Let’s be clear: the monoculture allows the Treasury to believe they are earnestly working for the good. They don’t see themselves as malign and have no view that their work has been damaging. Like any monopoly, they have no pressure to audit themselves, no Doubting Thomas to demand review. But they have been consistently and provably wrong, and they should be challenged and discredited.
Our civil servants are in many ways magnificent. Although in the lower echelons they are overpaid and have impossibly rich pension schemes that could ultimately ruin the nation, in the higher echelons they have bright hardworking mandarins who earn less than they could in the private sector – and who fervently believe in their view.
But in the Treasury, that brightest of civil service departments, their view has been wrong, over and over and over again. They have been wrong about the EMS. They have been wrong on what drives economic growth (in particular in how they have suppressed entrepreneurs in various ways). They have been wrong about the euro. They have been wrong about giving Gordon Brown such broad discretion in overspending, thus eventually tanking the economy.
They were wrong in not predicting the crash. They have been appallingly wrong (as many analyses, such as those performed by Civitas, have shown) about the alleged benefits of being in the Single Market and about the alleged disasters that would befall us if we voted to leave.

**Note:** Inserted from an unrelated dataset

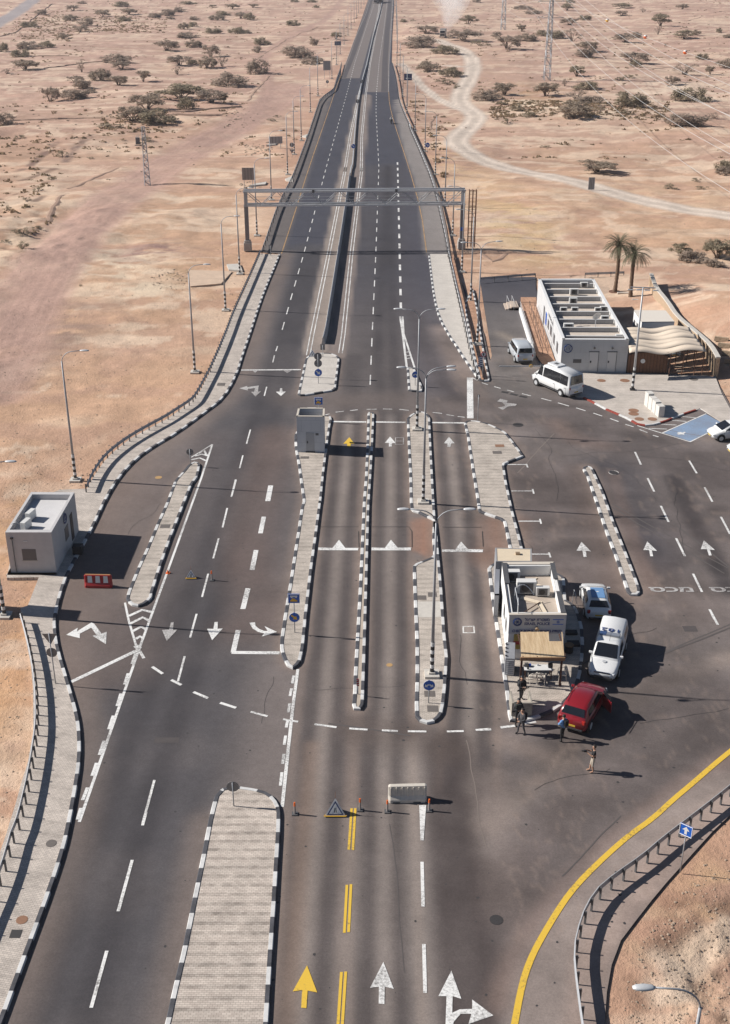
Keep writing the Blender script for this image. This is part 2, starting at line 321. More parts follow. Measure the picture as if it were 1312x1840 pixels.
def terrain_h(X, Y, D):
    dist = np.hypot(X, Y)
    h = -.10+sstep(.6, 9, D)*((fbm(X/16, Y/16, 3, 4)-.5)*1.3+(fbm(X/60, Y/60, 9, 3)-.5)*2.6*sstep(120, 300, dist)+(fbm(X/3.2, Y/3.2, 5, 3)-.5)*.34)
    gx, gy = Pn(1290, 590); h = h+3.2*np.exp(-(((X-gx-3)/9)**2+((Y-gy)/17)**2)*1.0)*sstep(0, 7, D)     # bank right of the stone wall
    gx, gy = Pn(1260, 1720); rr = np.exp(-(((X-gx)/9)**2+((Y-gy)/11)**2)); h = h+rr*sstep(.5, 5, D)*(-.7+1.9*(fbm(X/2.6, Y/2.6, 21, 5)-.25))
    gx, gy = Pn(-10, 420); h = h+sstep(3, 30, D)*np.exp(-(((X-gx)/30)**2+((Y-gy)/28)**2))*2.2*(fbm(X/7, Y/7, 41, 4)-.5)
    return h
def seg_d(X, Y): return pdist(X, Y, ASPH+[ASPH[0]])
SAND, PINK, PALE, TAN = srgb(200,168,142), srgb(186,153,135), srgb(224,198,170), srgb(198,160,130)
def ground_tint(X, Y, D, nz=1):
    dist = np.hypot(X, Y); n = X.size; c = np.empty((n, 3)); f = sstep(150, 420, dist)[:, None]
    c[:] = np.array(TAN)*(1-f)+np.array(PINK)*f
    a = sstep(.45, .68, fbm(X/26, Y/26, 11, 4))[:, None]; c = c*(1-.45*a)+np.array(PINK)*.93*.45*a
    a = (sstep(.54, .72, fbm(X/14+5, Y/7, 13, 5)))[:, None]; c = c*(1-.5*a)+np.array(PALE)*.5*a
    a = (sstep(.56, .7, fbm(X/5+5, Y/5, 15, 4)))[:, None]; c = c*(1-.22*a)+np.array(srgb(150,118,92))*.22*a
    a = fbm(X/34, Y/5.5, 91, 4); c = c*(1+.34*(a-.5)*sstep(110, 260, dist)[:, None].ravel())[:, None]
    a = fbm(X/2.6, Y/1.4, 93, 4, .6); c = c*(1+.30*(a-.5))[:, None]
    a = sstep(.50, .60, fbm(X/18+4*fbm(X/9, Y/9, 19, 3), Y/6, 95, 5, .6))[:, None]*.32; c = c*(1-a)+np.array(srgb(172,136,120))*a
    a = sstep(.54, .62, fbm(X/12+4*fbm(X/9, Y/9, 29, 3), Y/5, 97, 5, .62))[:, None]*.55; c = c*(1-a)+np.array(srgb(226,202,176))*a
    def blob(x, y, rx, ry, col, st, sc=4):
        gx, gy = G(x, y); gx2 = G(x+rx, y)[0]; gy2 = G(x, y-ry)[1]
        d = ((X-gx)/(gx2-gx))**2+((Y-gy)/(gy2-gy))**2
        a = (np.clip(np.exp(-d)*1.3-.0, 0, 1)*sstep(.44, .57, fbm(X/sc, Y/sc*1.6, int(x) % 97, 5, .6))*st*(.75+.5*fbm(X/.9, Y/.6, 17, 2)))[:, None]
        c[:] = c*(1-a)+np.array(col)*a
    # pale washes, grey patches, darker gullies
    for b in [(200,470,90,40,srgb(226,204,176),.85), (140,440,60,30,srgb(226,204,176),.8), (250,520,80,22,srgb(226,204,176),.8), (20,450,80,60,srgb(222,196,168),.8),
              (60,330,60,40,srgb(210,185,160),.6), (270,450,60,18,srgb(150,120,112),.8,6), (120,590,50,50,srgb(140,116,104),.7,6), (60,620,90,60,srgb(165,134,118),.6), (130,432,24,9,srgb(178,172,152),1.2,30),
              (1010,190,130,22,srgb(226,206,180),.9,6), (1200,160,110,18,srgb(222,200,176),.8,6), (960,170,90,22,srgb(168,128,88),.5), (1230,425,90,25,srgb(205,170,138),.6),
              (930,400,70,60,srgb(210,180,128),.5,7), (1160,350,170,30,srgb(212,180,148),.6), (820,300,60,40,srgb(216,180,140),.6),
              (1290,1600,60,60,srgb(214,184,136),.4), (1200,1700,60,80,srgb(224,196,160),.8,2), (1280,1780,60,70,srgb(120,92,70),.6,2), (1240,1640,50,40,srgb(130,104,84),.7,2),
              (30,1180,50,150,srgb(206,160,116),.7), (20,950,60,80,srgb(190,150,110),.6), (330,490,30,14,srgb(168,140,110),.8,1.5), (860,100,60,40,srgb(190,156,132),.5), (1250,560,70,60,srgb(188,146,120),.7)]:
        blob(*b)
    for k, (pts, wd) in tr.items():
        q = smooth([G(a, b) for a, b in pts], 2); d = pdist(X, Y, q)
        rut = np.exp(-((d-wd*.26)/(wd*.10))**2); strk = vnoise(d*2.3, d*0+3.3, 81)*.6+vnoise(d*6, d*0+1.3, 82)*.4
        base = 1-sstep(wd*.38, wd*.62, d); pat = fbm(X/3, Y/3, 77, 3)
        if k[0] == 'r': col = np.array(srgb(216,200,184))*(.78+.26*rut+.08*pat)[:, None]; a = base*.95
        elif k == 'tl' or k == 'tl2': col = np.array(srgb(158,150,150))*np.ones((n, 1)); a = base*.95
        else:
            col = np.array(srgb(184,150,135))*(.74+.46*strk)[:, None]; a = (1-sstep(wd*.35, wd*.85, d))*(.75+.3*strk)*(.7+.5*pat)
        a = np.clip(a, 0, 1)[:, None]; c = c*(1-a)+col*a
    for kk, pts, wd, col, st in (('m', ((1330,370), (1200,440), (1090,520), (950,580), (860,640), (820,720), (840,860), (880,960), (900,1060)), 1.3, srgb(128,104,88), .8), ('m', ((1120,790), (1160,900), (1190,1020), (1220,1120)), 1.1, srgb(140,114,94), .7), ('m', ((940,690), (980,800), (1020,900), (1060,1010)), 2.2, srgb(232,212,188), .7), ('m', ((1312,480), (1150,600), (1080,680)), 1.8, srgb(230,208,182), .7),
        ('y', ((560,900), (620,1000), (700,1300)), 2.5, srgb(176,134,104), .5), ('u', ((480,60), (560,120), (640,165), (720,140), (780,90), (1000,95), (1260,120)), 1.6, srgb(176,140,116), .6), ('D', ((1180,600), (1000,700), (900,780)), 2, srgb(170,134,110), .3), ('F', ((600,310), (640,350), (700,380)), 2.5, srgb(176,144,120), .6), ('F', ((860,345), (1000,320), (1100,300)), 2.5, srgb(172,140,116), .7), ('F', ((0,190), (350,185)), .8, srgb(160,130,108), .5), ('F', ((640,200), (800,190), (960,215)), 3, srgb(180,146,118), .6), ('F', ((180,250), (420,180), (560,230), (420,330), (240,310)), 2.0, srgb(222,194,164), .6),
        ('D', ((60,60), (180,30), (300,-10)), 1.6, srgb(128,102,86), .9), ('D', ((0,150), (120,120), (250,60)), 1.4, srgb(134,108,90), .9), ('D', ((150,200), (200,170), (230,150)), 1.8, srgb(126,104,90), .9), ('D', ((0,420), (60,440), (120,480)), 1.4, srgb(140,114,94), .8), ('A', ((160,870), (230,820), (300,770)), 2.0, srgb(130,104,92), .9), ('A', ((350,850), (400,790), (500,735)), 2.0, srgb(134,110,98), .9), ('A', ((80,900), (160,880), (300,890)), 2.0, srgb(136,110,96), .8), ('A', ((0,560), (150,565), (420,580), (650,600)), 2.2, srgb(220,190,164), .6), ('A', ((0,640), (60,645), (300,668), (560,664)), 1.2, srgb(122,98,82), .9),
        ('d', ((0,120), (180,60), (330,20)), 2.5, srgb(184,144,118), .4), ('a', ((0,760), (300,700), (560,560), (900,380)), 1.6, srgb(214,182,154), .5), ('a', ((0,240), (120,180), (240,120)), 5, srgb(188,158,142), .5)):
        d = pdist(X, Y, smooth(gp(px(kk, *pts)), 2)); a = ((1-sstep(wd*.2, wd*.7, d))*st*sstep(.25, .6, fbm(X/1.8, Y/1.8, 83, 4)))[:, None]; c = c*(1-a)+np.array(col)*a
    # graded earth close to the carriageway
    a = (np.exp(-(D/3.0)**2)*.35)[:, None]; c = c*(1-a)+np.array(srgb(186,140,112))*a
    return c*.95+c.mean(1)[:, None]*np.array((1.06, .99, .95))*.05*.9
def fan(cols, rows):
    XX = np.empty((len(rows), len(cols))); YY = XX.copy()
    for i, y in enumerate(rows): XX[i], YY[i] = Pn(cols, y)
    return XX, YY
rows = np.r_[np.arange(2900, 1840, -20), np.arange(1840, 700, -6), np.arange(700, 480, -3), np.arange(480, 0, -1.4), np.arange(0, -60, -2.5), np.arange(-60, -124, -4), [-125, -127, -128.5]]
cols = np.r_[np.arange(-2600, -60, 60), np.arange(-60, 1372, 5), np.arange(1372, 3960, 60)]
XX, YY = fan(cols, rows)
xf, yf = XX.ravel(), YY.ravel()
ins = inside(xf, yf, ASPH); D = seg_d(xf, yf); D[ins] = 0
hz = terrain_h(xf, yf, D); hz[ins] = -.12
me = bpy.data.meshes.new('ground'); nr, nc = XX.shape
co = np.c_[xf, yf, hz].astype(np.float32)
idx = np.arange(nr*nc).reshape(nr, nc)
quads = np.c_[idx[:-1, :-1].ravel(), idx[:-1, 1:].ravel(), idx[1:, 1:].ravel(), idx[1:, :-1].ravel()]
me.vertices.add(len(co)); me.vertices.foreach_set('co', co.ravel())
me.loops.add(quads.size); me.loops.foreach_set('vertex_index', quads.ravel().astype(np.int32))
me.polygons.add(len(quads)); me.polygons.foreach_set('loop_start', np.arange(0, quads.size, 4, dtype=np.int32)); me.polygons.foreach_set('use_smooth', np.ones(len(quads), bool))
me.update(calc_edges=True)
at = me.color_attributes.new('Tint', 'FLOAT_COLOR', 'POINT'); at.data.foreach_set('color', np.c_[ground_tint(xf, yf, D), np.ones(len(xf))].astype(np.float32).ravel())
me.materials.append(attr_mat('desert_sand', (.12, .6, 2.6, 12), (.06, .07, .08, .05), (.08, .16, .5, .7), (.35, 1.3, 5, 17), .95, .75))
gnd = bpy.data.objects.new('ground', me); COL.objects.link(gnd); tag(gnd, 'pinkish tan desert sand with dirt tracks and pale washes', 'ground', kind='structure')
def gz(x, y):
    X = np.array([x], float); Y = np.array([y], float)
    if inside(X, Y, ASPH)[0]: return 0.0
    return float(terrain_h(X, Y, seg_d(X, Y))[0])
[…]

Somebody needs to call a halt on this. Somebody needs to demand that an audit be done on the Treasury’s failures in forecasting over the decades; on the arrogance of inexperienced bright young things from Oxford thinking that they understand the world; on the willingness of chancellors to be captured by them in a cosy folie à deux that leads to such bad policy mistakes and such ruin for the country. It is time good sense took back control.